> Your goal:
Write out the listing in full, matching it word for word.

> Supplied material:
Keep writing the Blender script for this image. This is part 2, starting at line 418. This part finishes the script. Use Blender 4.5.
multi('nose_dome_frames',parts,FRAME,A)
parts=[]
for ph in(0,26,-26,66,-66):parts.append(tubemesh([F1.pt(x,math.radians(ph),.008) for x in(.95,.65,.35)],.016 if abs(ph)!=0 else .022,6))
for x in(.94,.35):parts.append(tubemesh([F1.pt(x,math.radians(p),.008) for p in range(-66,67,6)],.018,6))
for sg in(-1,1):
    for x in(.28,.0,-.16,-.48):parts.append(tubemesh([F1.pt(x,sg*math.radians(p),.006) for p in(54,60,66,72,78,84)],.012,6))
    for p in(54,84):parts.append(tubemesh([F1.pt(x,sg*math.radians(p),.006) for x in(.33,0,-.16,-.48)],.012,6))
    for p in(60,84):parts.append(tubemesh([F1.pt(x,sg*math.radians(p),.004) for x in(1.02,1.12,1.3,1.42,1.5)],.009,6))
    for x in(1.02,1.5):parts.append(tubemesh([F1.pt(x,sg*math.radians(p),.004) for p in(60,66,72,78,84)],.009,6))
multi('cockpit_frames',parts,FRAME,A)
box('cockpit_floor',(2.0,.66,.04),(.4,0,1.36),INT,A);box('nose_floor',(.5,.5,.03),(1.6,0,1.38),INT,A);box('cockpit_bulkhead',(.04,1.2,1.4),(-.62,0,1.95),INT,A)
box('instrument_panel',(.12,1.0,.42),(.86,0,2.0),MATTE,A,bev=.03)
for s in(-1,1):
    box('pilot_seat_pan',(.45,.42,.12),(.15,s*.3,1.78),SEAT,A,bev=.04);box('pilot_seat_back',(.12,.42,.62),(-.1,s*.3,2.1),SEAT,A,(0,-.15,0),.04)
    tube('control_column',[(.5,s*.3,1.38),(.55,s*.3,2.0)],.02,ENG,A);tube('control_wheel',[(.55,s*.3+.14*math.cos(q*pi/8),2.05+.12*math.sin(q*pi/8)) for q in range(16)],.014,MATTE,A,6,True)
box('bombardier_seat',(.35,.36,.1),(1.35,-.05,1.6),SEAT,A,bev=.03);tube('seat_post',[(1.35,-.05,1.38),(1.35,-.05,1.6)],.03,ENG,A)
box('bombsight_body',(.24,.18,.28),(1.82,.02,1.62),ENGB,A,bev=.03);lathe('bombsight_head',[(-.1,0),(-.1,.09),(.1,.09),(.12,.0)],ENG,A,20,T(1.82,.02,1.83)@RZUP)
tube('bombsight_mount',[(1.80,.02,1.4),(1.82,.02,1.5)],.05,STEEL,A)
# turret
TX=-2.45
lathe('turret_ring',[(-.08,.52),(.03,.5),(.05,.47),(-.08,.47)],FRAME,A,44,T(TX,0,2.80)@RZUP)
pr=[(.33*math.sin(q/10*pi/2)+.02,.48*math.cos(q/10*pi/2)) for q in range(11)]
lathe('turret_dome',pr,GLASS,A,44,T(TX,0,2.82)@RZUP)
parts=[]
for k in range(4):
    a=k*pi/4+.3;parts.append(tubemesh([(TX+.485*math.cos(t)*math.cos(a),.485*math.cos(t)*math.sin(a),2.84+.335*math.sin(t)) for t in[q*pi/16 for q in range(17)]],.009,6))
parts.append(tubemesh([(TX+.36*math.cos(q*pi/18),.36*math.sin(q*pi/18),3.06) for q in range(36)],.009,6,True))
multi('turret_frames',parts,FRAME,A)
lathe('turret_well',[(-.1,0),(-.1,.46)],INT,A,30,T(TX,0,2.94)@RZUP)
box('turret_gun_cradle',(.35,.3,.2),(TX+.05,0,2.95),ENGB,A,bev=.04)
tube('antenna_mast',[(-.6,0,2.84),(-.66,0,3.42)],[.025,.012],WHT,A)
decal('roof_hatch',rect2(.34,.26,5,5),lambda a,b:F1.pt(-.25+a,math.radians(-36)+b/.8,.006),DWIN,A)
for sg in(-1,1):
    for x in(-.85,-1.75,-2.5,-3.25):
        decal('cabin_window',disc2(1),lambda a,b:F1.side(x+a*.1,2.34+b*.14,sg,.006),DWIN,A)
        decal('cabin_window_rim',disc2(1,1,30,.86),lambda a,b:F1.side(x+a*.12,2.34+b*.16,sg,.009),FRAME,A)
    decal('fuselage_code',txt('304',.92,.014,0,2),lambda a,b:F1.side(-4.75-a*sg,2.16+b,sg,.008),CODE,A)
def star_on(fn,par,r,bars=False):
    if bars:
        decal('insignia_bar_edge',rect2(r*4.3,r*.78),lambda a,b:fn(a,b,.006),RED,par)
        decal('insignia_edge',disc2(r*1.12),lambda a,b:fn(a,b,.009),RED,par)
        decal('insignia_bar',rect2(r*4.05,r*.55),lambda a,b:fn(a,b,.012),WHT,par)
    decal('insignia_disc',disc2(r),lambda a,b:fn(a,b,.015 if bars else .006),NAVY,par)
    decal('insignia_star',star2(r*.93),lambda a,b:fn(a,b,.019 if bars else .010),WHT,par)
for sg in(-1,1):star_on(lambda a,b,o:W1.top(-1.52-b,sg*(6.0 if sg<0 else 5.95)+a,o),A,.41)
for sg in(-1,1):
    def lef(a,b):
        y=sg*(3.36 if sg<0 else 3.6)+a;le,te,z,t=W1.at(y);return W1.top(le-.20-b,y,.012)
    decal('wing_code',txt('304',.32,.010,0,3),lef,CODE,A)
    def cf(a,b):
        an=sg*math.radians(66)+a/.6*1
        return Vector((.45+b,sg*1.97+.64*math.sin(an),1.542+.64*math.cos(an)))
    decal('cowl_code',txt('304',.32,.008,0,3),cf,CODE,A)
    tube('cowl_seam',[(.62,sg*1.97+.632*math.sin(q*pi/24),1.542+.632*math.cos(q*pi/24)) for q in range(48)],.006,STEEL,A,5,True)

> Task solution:
Keep writing the Blender script for this image. This is part 2, starting at line 418. This part finishes the script. Use Blender 4.5.
multi('nose_dome_frames',parts,FRAME,A)
parts=[]
for ph in(0,26,-26,66,-66):parts.append(tubemesh([F1.pt(x,math.radians(ph),.008) for x in(.95,.65,.35)],.016 if abs(ph)!=0 else .022,6))
for x in(.94,.35):parts.append(tubemesh([F1.pt(x,math.radians(p),.008) for p in range(-66,67,6)],.018,6))
for sg in(-1,1):
    for x in(.28,.0,-.16,-.48):parts.append(tubemesh([F1.pt(x,sg*math.radians(p),.006) for p in(54,60,66,72,78,84)],.012,6))
    for p in(54,84):parts.append(tubemesh([F1.pt(x,sg*math.radians(p),.006) for x in(.33,0,-.16,-.48)],.012,6))
    for p in(60,84):parts.append(tubemesh([F1.pt(x,sg*math.radians(p),.004) for x in(1.02,1.12,1.3,1.42,1.5)],.009,6))
    for x in(1.02,1.5):parts.append(tubemesh([F1.pt(x,sg*math.radians(p),.004) for p in(60,66,72,78,84)],.009,6))
multi('cockpit_frames',parts,FRAME,A)
box('cockpit_floor',(2.0,.66,.04),(.4,0,1.36),INT,A);box('nose_floor',(.5,.5,.03),(1.6,0,1.38),INT,A);box('cockpit_bulkhead',(.04,1.2,1.4),(-.62,0,1.95),INT,A)
box('instrument_panel',(.12,1.0,.42),(.86,0,2.0),MATTE,A,bev=.03)
for s in(-1,1):
    box('pilot_seat_pan',(.45,.42,.12),(.15,s*.3,1.78),SEAT,A,bev=.04);box('pilot_seat_back',(.12,.42,.62),(-.1,s*.3,2.1),SEAT,A,(0,-.15,0),.04)
    tube('control_column',[(.5,s*.3,1.38),(.55,s*.3,2.0)],.02,ENG,A);tube('control_wheel',[(.55,s*.3+.14*math.cos(q*pi/8),2.05+.12*math.sin(q*pi/8)) for q in range(16)],.014,MATTE,A,6,True)
box('bombardier_seat',(.35,.36,.1),(1.35,-.05,1.6),SEAT,A,bev=.03);tube('seat_post',[(1.35,-.05,1.38),(1.35,-.05,1.6)],.03,ENG,A)
box('bombsight_body',(.24,.18,.28),(1.82,.02,1.62),ENGB,A,bev=.03);lathe('bombsight_head',[(-.1,0),(-.1,.09),(.1,.09),(.12,.0)],ENG,A,20,T(1.82,.02,1.83)@RZUP)
tube('bombsight_mount',[(1.80,.02,1.4),(1.82,.02,1.5)],.05,STEEL,A)
# turret
TX=-2.45
lathe('turret_ring',[(-.08,.52),(.03,.5),(.05,.47),(-.08,.47)],FRAME,A,44,T(TX,0,2.80)@RZUP)
pr=[(.33*math.sin(q/10*pi/2)+.02,.48*math.cos(q/10*pi/2)) for q in range(11)]
lathe('turret_dome',pr,GLASS,A,44,T(TX,0,2.82)@RZUP)
parts=[]
for k in range(4):
    a=k*pi/4+.3;parts.append(tubemesh([(TX+.485*math.cos(t)*math.cos(a),.485*math.cos(t)*math.sin(a),2.84+.335*math.sin(t)) for t in[q*pi/16 for q in range(17)]],.009,6))
parts.append(tubemesh([(TX+.36*math.cos(q*pi/18),.36*math.sin(q*pi/18),3.06) for q in range(36)],.009,6,True))
multi('turret_frames',parts,FRAME,A)
lathe('turret_well',[(-.1,0),(-.1,.46)],INT,A,30,T(TX,0,2.94)@RZUP)
box('turret_gun_cradle',(.35,.3,.2),(TX+.05,0,2.95),ENGB,A,bev=.04)
tube('antenna_mast',[(-.6,0,2.84),(-.66,0,3.42)],[.025,.012],WHT,A)
decal('roof_hatch',rect2(.34,.26,5,5),lambda a,b:F1.pt(-.25+a,math.radians(-36)+b/.8,.006),DWIN,A)
for sg in(-1,1):
    for x in(-.85,-1.75,-2.5,-3.25):
        decal('cabin_window',disc2(1),lambda a,b:F1.side(x+a*.1,2.34+b*.14,sg,.006),DWIN,A)
        decal('cabin_window_rim',disc2(1,1,30,.86),lambda a,b:F1.side(x+a*.12,2.34+b*.16,sg,.009),FRAME,A)
    decal('fuselage_code',txt('304',.92,.014,0,2),lambda a,b:F1.side(-4.75-a*sg,2.16+b,sg,.008),CODE,A)
def star_on(fn,par,r,bars=False):
    if bars:
        decal('insignia_bar_edge',rect2(r*4.3,r*.78),lambda a,b:fn(a,b,.006),RED,par)
        decal('insignia_edge',disc2(r*1.12),lambda a,b:fn(a,b,.009),RED,par)
        decal('insignia_bar',rect2(r*4.05,r*.55),lambda a,b:fn(a,b,.012),WHT,par)
    decal('insignia_disc',disc2(r),lambda a,b:fn(a,b,.015 if bars else .006),NAVY,par)
    decal('insignia_star',star2(r*.93),lambda a,b:fn(a,b,.019 if bars else .010),WHT,par)
for sg in(-1,1):star_on(lambda a,b,o:W1.top(-1.52-b,sg*(6.0 if sg<0 else 5.95)+a,o),A,.41)
for sg in(-1,1):
    def lef(a,b):
        y=sg*(3.36 if sg<0 else 3.6)+a;le,te,z,t=W1.at(y);return W1.top(le-.20-b,y,.012)
    decal('wing_code',txt('304',.32,.010,0,3),lef,CODE,A)
    def cf(a,b):
        an=sg*math.radians(66)+a/.6*1
        return Vector((.45+b,sg*1.97+.64*math.sin(an),1.542+.64*math.cos(an)))
    decal('cowl_code',txt('304',.32,.008,0,3),cf,CODE,A)
    tube('cowl_seam',[(.62,sg*1.97+.632*math.sin(q*pi/24),1.542+.632*math.cos(q*pi/24)) for q in range(48)],.006,STEEL,A,5,True)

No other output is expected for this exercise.